As Oscar season winds to a close, “the banality of evil” has made a comeback of sorts thanks to British filmmaker Jonathan Glazer’s The Zone of Interest. It’s no surprise that yet another Holocaust drama would find itself with a bevy of nominations, including nods for Best Picture, Director, Screenplay, and International Film. But Glazer’s work is unlike any other Holocaust movie barring a fervent belief in the power of suggestion it shares with Alan Resnais’s groundbreaking 1956 documentary Night and Fog. At its core, it’s a detached domestic drama that follows the upper-middle class Hösses who seem to be a picture-perfect classic TV nuclear family–just one that happens to live next door to Auschwitz where dad (Christian Friedel) is a man on the rise. 

Like Seinfeld, the show about nothing that turned Jewish humor into a WASPY symbol of social status, The Zone of Interest finds profundity in the quotidian–even more so than the 2014 Martin Amis novel on which it’s loosely based. During a time of international upheaval, its characters' greatest concern is that arbitrary decisions from Nazi central planning may force them to leave the Edenic paradise where they fertilize the sunflowers with the ashes from next door.

Glazer spends the majority of the film as a fly on the wall observing housewife Hedwig (Anatomy of a Fall’s Sandra Hüller) caring for the kids and planning the weekend barbecues as the family engages in the stuff of Nazi Germany’s home videos. Similar to Todd Haynes’s May December, Glazer’s film displays a singular obsession with deconstructing its genre, opting for a sensibility that saps the Holocaust’s movie’s grand gestures and oft-fetishized violence. But such detachment is not meant to create a barrier between artist and subject to illustrate the unknowable ala Scorsese’s willful white man’s caveat that diluted the impact of Killers of the Flower Moon. One would find the whole affair quite boring if the family dynamics didn’t boast the same level of drama as the Facebook page for the local HOA. 

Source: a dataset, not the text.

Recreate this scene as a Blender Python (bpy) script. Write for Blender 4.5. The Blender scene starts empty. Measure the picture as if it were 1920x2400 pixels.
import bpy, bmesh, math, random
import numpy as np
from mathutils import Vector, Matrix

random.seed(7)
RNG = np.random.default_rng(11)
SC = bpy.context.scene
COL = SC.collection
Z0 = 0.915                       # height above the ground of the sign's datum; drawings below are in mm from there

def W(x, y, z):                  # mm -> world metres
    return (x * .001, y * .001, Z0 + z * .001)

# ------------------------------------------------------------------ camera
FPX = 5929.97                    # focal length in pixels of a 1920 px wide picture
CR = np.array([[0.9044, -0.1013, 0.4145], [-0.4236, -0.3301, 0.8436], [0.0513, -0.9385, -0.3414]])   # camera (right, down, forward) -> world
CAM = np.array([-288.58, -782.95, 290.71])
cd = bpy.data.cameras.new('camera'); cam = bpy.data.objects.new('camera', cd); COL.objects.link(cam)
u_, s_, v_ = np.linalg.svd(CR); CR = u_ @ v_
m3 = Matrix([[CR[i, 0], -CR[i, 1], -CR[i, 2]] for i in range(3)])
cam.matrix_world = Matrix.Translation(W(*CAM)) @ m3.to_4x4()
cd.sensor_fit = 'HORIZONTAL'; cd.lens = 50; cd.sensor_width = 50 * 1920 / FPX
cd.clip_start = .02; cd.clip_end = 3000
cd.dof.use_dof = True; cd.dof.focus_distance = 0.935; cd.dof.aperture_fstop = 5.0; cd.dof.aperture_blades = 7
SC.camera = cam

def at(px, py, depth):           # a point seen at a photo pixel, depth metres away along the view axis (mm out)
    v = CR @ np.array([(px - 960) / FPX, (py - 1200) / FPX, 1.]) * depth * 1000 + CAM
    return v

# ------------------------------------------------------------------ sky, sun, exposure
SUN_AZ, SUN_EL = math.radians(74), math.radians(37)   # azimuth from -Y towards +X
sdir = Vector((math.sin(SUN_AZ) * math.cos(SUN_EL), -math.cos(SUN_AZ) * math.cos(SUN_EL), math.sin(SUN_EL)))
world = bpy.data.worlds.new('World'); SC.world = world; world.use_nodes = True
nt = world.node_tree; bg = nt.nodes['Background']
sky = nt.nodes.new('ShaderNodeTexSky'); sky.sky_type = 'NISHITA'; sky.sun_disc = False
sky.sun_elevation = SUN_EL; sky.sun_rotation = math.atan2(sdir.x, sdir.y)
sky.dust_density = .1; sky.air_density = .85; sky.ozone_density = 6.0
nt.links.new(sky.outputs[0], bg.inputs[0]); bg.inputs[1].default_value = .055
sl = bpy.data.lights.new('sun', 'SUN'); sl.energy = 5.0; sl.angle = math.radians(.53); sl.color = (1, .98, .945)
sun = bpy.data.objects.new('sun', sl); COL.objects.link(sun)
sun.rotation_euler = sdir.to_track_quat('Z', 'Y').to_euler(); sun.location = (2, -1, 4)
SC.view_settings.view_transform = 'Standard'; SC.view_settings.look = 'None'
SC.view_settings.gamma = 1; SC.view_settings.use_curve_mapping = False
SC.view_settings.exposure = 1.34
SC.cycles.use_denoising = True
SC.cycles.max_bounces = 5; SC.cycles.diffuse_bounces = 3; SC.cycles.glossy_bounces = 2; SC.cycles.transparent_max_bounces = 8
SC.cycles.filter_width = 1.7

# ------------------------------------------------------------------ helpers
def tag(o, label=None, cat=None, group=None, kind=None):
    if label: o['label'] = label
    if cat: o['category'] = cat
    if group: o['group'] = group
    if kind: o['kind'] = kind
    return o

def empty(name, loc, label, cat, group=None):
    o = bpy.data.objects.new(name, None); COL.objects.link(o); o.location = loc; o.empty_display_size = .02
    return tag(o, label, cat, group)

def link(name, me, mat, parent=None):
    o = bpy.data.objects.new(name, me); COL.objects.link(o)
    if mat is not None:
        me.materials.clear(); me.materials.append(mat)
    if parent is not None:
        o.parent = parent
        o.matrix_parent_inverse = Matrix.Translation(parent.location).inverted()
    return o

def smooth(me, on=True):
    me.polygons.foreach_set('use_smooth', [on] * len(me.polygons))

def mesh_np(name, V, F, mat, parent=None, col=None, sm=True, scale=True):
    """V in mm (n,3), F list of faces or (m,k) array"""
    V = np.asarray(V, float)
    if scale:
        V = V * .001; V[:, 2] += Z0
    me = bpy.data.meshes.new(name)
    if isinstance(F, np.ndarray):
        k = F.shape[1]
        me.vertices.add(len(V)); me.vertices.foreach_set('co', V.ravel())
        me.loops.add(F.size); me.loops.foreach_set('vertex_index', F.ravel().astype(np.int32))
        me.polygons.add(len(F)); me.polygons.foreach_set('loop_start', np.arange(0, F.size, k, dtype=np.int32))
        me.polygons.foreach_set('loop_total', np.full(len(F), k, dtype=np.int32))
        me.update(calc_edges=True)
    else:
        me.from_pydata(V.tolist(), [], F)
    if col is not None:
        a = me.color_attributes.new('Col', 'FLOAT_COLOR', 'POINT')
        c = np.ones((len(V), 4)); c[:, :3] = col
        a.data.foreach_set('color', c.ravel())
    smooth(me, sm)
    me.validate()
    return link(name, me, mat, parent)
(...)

The problem with The Zone of Interest lies not in the film, but in the schizophrenic role that the other “N” word plays in contemporary discourse. As he did in 2014’s Under the Skin, Glazer posits that the sheer ordinariness of ideology is vital to the desensitization required for atrocity to take root. Yet, the film’s most ardent admirers use the banality of evil as a platitude to absolve themselves from complicity. Such is why Arendt’s term has usurped “needle drop” as the most overused phrase in film criticism as of late. And it’s understandable as we enter Trump’s “Return of the Jedi” phrase, a time when the former president’s every utterance must fall under the fascist umbrella and a dozen Neo-Nazi losers marching in downtown Nashville serves as the fulcrum to keep our most noxious local political hucksters in the national media spotlight

If she were still with us, Arendt would say that those who follow the Donald around the country as if he were the Dead don’t quite qualify as banal. That’s reserved for the bureaucrats whose livelihoods may be on the line come November–the members of the same structures Glazer painstakingly probes whether they choose to ignore it or not.

The Zone of Interest is now playing in theaters and available on premium VOD.